Look for the president to attempt remaking the Federal Reserve Board in his own anti-regulation ideology.
He has repeatedly shown his preference for trickle-down economics and less government regulation, based on the theory that tax breaks for the wealthy and major corporations will trickle down to workers and lead to stronger economic growth.
Eventually. In the long run. Assuming the beneficiaries of the tax cuts actually spend the money and don't just sock it away to increase their own net worth.
Soon the president may have an opportunity to widen his assault on regulation from his current efforts on the fiscal side of government to include fresh faces on the monetary side at the Federal Reserve, the nation's central bank.
The current chair, Janet Yellen, has warned that easing government regulations will endanger the economic recovery the nation has enjoyed since the Great Recession nearly ten years ago.
It's rare for members of the Fed to speak out on political matters, but Yellen did just that at a meeting of the world's major central bankers in Jackson Hole, Wyo. She noted that memories of the financial crisis of 2007-2009 may be fading, but to succumb to that and dismantle recent financial reforms could be disastrous to the economy.

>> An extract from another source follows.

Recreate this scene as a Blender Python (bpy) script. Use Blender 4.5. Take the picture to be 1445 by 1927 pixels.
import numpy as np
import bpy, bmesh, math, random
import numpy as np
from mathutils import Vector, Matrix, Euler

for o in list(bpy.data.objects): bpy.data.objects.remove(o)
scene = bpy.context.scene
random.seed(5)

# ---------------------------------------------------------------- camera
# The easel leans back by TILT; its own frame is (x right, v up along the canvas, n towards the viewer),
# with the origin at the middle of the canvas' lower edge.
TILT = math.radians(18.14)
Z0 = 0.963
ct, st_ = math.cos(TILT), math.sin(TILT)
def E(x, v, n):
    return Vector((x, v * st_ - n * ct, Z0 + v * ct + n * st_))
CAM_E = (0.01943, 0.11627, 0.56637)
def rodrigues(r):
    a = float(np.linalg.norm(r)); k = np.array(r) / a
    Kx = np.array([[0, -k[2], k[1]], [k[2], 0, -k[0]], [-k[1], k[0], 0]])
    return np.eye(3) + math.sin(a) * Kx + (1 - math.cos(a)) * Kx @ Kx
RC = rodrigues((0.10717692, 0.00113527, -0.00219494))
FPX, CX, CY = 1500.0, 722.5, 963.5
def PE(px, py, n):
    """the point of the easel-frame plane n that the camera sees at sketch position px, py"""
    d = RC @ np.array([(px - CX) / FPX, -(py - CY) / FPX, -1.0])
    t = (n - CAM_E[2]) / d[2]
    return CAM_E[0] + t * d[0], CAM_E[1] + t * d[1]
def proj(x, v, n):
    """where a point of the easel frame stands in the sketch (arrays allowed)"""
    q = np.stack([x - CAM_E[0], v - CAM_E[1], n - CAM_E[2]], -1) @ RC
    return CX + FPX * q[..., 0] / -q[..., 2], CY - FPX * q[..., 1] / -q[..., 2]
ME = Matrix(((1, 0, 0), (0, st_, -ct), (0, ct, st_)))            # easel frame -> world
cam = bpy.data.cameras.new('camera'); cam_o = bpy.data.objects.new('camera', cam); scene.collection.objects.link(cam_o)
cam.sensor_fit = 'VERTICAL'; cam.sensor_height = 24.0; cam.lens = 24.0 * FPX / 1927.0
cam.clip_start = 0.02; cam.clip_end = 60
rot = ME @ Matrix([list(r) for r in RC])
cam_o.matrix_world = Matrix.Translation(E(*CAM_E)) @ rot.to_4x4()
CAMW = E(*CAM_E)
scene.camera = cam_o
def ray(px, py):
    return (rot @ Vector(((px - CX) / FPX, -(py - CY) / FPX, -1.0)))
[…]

The president has been vocal in urging a loosening of government regulations on business, and generally endorses free-market capitalism and its theoretical tendency to find its own balance.
For many decades, however, economists have insisted that some regulation is essential to help prevent crises or at least encourage a faster recovery.
Yellen's term on the Federal Reserve Board expires in February, and she told the gathering of bankers that she would not change her opinion on financial reforms that Republicans want to cancel.
She insisted that stronger financial regulations have helped the economy recover, and should be maintained.
But such a position is contrary to the president's tendency to favor less regulation, and that could well mean he will choose someone else when Yellen's term expires.
Couple that with all the other recent government moves to ease or cancel government regulations and controls in virtually every aspect of the American economy, and the question becomes whether this freedom will lead to rapid growth or an equally fast stumble and fall into a serious depression even worse than that of the early 1930s.